Kryshtanovskaya told Vedomosti that Sobyanin has a strong chance of remaining Kremlin administration chief, but she also said that Aleksandr Voloshin’s presence at Medvedev’s victory celebration March 2 is a sign that he may receive a high post in the new administration. The newspaper also quoted an unnamed government source as saying Voloshin’s “return” cannot be ruled out – although it was not clear what position the source thought Voloshin may be given. Over the last several days, both Russian and Western media have been speculating that Voloshin, who was Medvedev’s boss during the several years Medvedev worked as deputy Kremlin chief of staff, may indeed return to the Kremlin to work as Medvedev’s chief of staff.

Kommersant last month quoted Voloshin as telling the French Institute of International Relations that Vladimir Putin’s plan to become prime minister under Dmitry Medvedev could lead to “internal bureaucratic conflicts” but that power would be firmly in Medvedev’s hands if he were elected president. Voloshin also said Medvedev would have his own “political face” as president but that this would not entail “radical changes in policy.” Voloshin said if there are changes in policy, they will be made “smoothly and gradually”(Kommersant, February 19).

In March 1999, then-President Boris Yeltsin named Voloshin head of the Russian presidential administration, a post in which he served through the first several years of Vladimir Putin’s presidency. Voloshin, who was widely seen as representing the interests of Russian big business, stepped down as Kremlin chief of staff in October 2003, immediately after the arrest of Yukos oil founder Mikhail Khodorkovsky. According to some press reports, Voloshin had reportedly advised Khodorkovsky not to flee abroad. Voloshin’s departure was interpreted at the time by some – for example, Unified Energy Systems CEO Anatoly Chubais and then Union of Right Forces (SPS) leader Boris Nemtsov – as a move away from liberalism (Associated Press, November 2, 2003). Thus for some key members of Russia’s political-business elite, Voloshin’s return to head the Kremlin administration or to take up some other significant post in a Medvedev administration would signify a move back toward liberalism.

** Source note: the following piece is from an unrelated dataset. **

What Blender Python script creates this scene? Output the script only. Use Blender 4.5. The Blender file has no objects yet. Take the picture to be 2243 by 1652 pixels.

However, in the Russian context, terms like “liberal” are relative. Voloshin, after all, served quietly as Putin’s chief of staff through the first three years of the second Chechen war and reportedly played a key role in the prosecution and exile of opposition tycoon Vladimir Gusinsky, whose media empire, including the pioneering NTV television channel, was eventually taken over by the Gazprom natural gas monopoly. In fact, Voloshin was reportedly behind the first of the Kremlin attacks on Gusinsky’s Media-Most group that culminated in its destruction: in July 1999, Media-Most accused Voloshin of being behind a tax police raid on its publishing house, Seven Days, that took place amid a torrent of mutual accusations between Media-Most outlets, on the one hand, and Voloshin and the Kremlin, on the other.

In any case, if Medvedev’s election as president signals a turn toward liberalism, even relatively speaking, there have thus far been few signs of such a turn. On March 4, a court ordered Maxim Reznik, the head of the Yabloko party’s branch in St. Petersburg, to be detained for two months pending trial for allegedly attacking a policeman, a charge that Reznik’s supporter deny (Reuters, March 4). Reznik was arrested on March 2, the day of Russia’s presidential election, shortly after he told a television station that Yabloko activists had been able to obtain ballots from election officials at polling stations that day without providing proper IDs simply by saying they wanted to vote for Dmitry Medvedev. Reznik was reportedly beaten while being arrested (see EDM, March 3). On March 3, police forcibly suppressed an opposition demonstration in Moscow protesting the presidential election. Dozens of protesters were detained (Moscow Times, March 4).